Locusts eat what the hail left, until nothing green remains in Egypt; a darkness that can be felt covers the land three days, while Israel has light in their dwellings. Pharaoh's own servants have already pleaded, "Do you not yet know that Egypt is lost?" — but he refuses the last demand and drives Moses out: "Do not see my face again."
One plague remains, and before it comes, instructions: this month is the beginning of months. On the tenth each household takes a lamb; on the fourteenth, at twilight, it is slain, its blood put on the doorposts and lintel, its flesh roasted and eaten with unleavened bread and bitter herbs — eaten in haste, belt fastened, staff in hand. The blood is a sign: the LORD will pass over the marked houses when Egypt's firstborn are struck. The feast of unleavened bread is fixed for all generations, seven days with no leaven found in the houses.
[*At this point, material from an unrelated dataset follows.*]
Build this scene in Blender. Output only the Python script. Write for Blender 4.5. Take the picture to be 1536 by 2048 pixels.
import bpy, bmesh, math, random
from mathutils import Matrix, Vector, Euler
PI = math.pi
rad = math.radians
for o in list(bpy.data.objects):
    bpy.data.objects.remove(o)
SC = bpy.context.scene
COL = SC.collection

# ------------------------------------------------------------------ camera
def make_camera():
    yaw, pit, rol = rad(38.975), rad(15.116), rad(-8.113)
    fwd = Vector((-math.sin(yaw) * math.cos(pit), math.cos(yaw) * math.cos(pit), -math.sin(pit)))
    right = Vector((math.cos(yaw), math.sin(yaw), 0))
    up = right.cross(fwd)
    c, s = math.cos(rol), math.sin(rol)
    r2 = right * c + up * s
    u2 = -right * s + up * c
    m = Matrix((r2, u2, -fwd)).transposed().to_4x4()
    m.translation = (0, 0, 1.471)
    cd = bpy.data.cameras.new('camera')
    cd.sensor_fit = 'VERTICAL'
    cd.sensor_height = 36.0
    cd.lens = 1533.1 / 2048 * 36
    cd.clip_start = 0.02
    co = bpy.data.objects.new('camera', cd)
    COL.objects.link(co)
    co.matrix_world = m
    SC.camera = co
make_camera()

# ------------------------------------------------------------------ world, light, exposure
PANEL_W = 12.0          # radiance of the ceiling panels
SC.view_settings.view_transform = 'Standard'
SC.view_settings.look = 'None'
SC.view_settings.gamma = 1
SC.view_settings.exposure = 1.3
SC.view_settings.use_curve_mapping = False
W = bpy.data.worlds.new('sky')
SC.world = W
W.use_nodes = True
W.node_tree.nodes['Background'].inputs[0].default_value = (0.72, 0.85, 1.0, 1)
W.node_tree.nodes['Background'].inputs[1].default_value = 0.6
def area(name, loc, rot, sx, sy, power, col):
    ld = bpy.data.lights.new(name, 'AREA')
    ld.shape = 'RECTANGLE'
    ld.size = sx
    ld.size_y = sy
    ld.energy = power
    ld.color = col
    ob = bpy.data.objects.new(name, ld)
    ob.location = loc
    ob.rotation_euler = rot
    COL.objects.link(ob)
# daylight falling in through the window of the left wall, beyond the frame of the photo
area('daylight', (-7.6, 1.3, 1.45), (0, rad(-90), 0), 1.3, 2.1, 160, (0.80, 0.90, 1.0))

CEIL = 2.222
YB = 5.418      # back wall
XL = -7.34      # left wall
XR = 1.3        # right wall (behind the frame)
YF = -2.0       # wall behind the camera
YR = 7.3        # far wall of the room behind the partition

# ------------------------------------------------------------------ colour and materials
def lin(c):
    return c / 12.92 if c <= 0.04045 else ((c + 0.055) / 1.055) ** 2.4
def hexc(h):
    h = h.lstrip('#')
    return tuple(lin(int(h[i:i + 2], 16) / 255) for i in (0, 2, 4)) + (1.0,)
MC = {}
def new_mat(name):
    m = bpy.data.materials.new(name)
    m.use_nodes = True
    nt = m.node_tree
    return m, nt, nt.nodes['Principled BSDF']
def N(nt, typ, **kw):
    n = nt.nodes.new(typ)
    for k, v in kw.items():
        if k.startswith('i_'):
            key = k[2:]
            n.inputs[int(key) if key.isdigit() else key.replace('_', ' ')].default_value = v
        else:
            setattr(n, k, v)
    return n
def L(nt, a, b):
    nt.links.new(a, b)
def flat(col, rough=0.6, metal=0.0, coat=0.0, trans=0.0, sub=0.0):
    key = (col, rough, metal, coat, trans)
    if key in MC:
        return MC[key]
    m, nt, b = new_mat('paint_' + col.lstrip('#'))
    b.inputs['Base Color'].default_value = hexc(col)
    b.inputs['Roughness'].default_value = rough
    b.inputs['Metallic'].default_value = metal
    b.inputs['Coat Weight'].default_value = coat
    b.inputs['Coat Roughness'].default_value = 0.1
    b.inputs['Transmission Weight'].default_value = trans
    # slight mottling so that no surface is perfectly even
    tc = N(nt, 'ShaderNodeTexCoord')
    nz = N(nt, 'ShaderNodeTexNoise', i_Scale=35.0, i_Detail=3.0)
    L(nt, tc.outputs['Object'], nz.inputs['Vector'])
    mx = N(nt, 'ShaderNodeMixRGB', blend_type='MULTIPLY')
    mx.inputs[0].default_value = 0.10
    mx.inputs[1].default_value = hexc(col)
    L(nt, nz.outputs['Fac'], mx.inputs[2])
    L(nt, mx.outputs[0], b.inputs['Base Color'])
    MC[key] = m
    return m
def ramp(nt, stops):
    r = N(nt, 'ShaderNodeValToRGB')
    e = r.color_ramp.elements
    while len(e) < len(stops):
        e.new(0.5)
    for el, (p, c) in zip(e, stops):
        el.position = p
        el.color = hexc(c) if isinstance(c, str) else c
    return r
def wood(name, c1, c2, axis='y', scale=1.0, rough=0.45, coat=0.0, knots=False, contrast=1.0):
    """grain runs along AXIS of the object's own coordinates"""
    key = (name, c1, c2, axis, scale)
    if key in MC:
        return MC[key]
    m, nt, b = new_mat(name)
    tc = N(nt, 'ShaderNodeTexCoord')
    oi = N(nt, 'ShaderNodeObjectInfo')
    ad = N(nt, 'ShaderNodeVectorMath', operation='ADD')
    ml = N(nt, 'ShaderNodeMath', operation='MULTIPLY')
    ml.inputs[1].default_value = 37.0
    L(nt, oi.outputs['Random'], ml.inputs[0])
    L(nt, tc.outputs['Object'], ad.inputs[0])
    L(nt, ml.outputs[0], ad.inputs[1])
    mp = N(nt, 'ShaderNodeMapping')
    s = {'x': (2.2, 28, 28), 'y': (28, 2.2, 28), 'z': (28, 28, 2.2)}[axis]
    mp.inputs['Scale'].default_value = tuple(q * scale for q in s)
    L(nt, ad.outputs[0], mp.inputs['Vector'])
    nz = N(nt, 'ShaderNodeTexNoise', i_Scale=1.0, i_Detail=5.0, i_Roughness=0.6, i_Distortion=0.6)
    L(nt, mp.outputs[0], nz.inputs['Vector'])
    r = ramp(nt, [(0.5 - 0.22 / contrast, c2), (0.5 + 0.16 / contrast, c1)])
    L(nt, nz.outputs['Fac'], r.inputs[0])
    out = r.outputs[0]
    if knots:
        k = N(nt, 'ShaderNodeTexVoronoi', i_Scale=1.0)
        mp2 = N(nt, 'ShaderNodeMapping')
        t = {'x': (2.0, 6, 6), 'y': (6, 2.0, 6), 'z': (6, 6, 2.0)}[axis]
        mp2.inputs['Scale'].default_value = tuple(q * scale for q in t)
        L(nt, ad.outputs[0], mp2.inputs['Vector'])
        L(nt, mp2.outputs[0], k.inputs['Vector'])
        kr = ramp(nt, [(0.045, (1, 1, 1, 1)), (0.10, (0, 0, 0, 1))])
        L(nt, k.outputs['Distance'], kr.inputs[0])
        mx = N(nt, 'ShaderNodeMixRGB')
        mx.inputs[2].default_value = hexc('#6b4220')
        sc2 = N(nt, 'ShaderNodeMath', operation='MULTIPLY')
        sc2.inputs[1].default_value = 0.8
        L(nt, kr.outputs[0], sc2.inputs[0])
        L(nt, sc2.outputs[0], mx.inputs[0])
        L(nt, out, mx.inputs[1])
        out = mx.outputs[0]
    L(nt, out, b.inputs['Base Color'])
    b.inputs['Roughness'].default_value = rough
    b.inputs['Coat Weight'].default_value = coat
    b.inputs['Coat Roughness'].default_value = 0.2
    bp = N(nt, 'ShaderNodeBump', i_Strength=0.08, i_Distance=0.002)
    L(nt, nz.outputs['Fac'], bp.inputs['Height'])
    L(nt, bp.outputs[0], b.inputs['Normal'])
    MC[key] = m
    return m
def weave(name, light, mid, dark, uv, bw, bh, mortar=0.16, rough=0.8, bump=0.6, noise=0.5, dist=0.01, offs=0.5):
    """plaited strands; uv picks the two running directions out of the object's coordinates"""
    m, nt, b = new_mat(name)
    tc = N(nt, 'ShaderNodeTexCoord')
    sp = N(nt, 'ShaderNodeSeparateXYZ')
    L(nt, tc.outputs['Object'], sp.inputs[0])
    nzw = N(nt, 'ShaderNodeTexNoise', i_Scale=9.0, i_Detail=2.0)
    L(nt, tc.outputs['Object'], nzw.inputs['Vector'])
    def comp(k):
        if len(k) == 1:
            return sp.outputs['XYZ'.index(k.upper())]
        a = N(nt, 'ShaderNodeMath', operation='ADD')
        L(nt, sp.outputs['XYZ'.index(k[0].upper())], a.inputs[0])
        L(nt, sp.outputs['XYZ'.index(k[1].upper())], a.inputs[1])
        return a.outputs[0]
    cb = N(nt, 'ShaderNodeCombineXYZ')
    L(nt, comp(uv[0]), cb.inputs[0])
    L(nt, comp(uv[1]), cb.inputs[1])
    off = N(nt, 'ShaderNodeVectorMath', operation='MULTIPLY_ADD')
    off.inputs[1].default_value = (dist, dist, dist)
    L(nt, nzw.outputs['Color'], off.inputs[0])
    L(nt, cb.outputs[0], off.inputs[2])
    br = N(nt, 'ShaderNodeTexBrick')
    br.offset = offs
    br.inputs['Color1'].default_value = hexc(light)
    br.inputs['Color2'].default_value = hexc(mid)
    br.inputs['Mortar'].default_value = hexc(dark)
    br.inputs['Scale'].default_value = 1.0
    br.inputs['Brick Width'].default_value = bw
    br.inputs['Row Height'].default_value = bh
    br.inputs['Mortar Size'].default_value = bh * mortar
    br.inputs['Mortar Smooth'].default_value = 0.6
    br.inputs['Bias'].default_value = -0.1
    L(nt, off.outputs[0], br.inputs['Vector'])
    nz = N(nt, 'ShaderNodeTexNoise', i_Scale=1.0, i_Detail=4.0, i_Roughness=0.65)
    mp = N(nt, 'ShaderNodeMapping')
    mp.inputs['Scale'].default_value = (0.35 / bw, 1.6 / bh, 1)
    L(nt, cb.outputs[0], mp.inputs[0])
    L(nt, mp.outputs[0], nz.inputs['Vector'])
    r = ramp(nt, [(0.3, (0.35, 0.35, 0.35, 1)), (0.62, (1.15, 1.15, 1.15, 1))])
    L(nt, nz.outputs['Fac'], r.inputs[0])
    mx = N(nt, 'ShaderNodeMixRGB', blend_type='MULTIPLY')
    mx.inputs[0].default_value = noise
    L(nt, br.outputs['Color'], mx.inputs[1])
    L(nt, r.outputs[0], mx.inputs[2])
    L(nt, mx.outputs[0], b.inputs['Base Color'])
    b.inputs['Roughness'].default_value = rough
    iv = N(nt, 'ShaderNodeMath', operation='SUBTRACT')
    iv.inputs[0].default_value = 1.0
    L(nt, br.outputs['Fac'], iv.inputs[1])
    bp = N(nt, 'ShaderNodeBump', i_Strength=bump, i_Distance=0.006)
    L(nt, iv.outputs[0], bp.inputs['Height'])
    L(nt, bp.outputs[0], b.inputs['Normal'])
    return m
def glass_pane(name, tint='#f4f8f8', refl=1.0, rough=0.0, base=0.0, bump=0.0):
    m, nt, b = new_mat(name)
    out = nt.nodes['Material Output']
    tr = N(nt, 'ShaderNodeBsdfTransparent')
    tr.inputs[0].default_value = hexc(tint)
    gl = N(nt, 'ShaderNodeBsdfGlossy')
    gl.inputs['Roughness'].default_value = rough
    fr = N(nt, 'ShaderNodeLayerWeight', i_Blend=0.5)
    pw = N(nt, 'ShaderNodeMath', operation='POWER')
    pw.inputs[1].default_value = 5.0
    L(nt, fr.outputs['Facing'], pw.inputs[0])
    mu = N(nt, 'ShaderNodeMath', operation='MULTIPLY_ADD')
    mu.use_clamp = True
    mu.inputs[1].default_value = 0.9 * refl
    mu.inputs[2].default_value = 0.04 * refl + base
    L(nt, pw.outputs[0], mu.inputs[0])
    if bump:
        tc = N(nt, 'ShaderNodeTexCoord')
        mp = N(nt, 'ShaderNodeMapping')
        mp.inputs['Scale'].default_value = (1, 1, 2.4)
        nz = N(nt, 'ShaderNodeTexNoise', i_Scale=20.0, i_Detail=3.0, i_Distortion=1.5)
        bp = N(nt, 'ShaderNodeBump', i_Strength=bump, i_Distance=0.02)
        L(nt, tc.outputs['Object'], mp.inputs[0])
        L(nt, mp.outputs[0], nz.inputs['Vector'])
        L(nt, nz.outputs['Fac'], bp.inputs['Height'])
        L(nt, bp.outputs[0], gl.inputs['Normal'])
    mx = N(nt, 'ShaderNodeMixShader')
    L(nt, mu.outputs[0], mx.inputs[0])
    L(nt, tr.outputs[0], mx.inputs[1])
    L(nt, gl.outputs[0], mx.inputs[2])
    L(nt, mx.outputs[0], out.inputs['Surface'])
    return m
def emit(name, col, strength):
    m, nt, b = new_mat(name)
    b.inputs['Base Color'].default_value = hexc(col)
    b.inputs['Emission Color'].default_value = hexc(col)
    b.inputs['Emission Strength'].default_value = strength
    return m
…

At midnight every firstborn of Egypt dies, from Pharaoh's house to the captive in the dungeon, and a great cry rises. Pharaoh summons Moses and Aaron by night: get out, all of you — and bless me also. The people leave with unleavened dough on their shoulders and the silver and gold of their neighbors, some six hundred thousand men on foot besides children, with a mixed multitude, after four hundred and thirty years. The portion closes with statutes of the Passover, the consecration of every firstborn — man and beast — and the words to be a sign on the hand and between the eyes, "for with a strong hand the LORD brought us out of Egypt."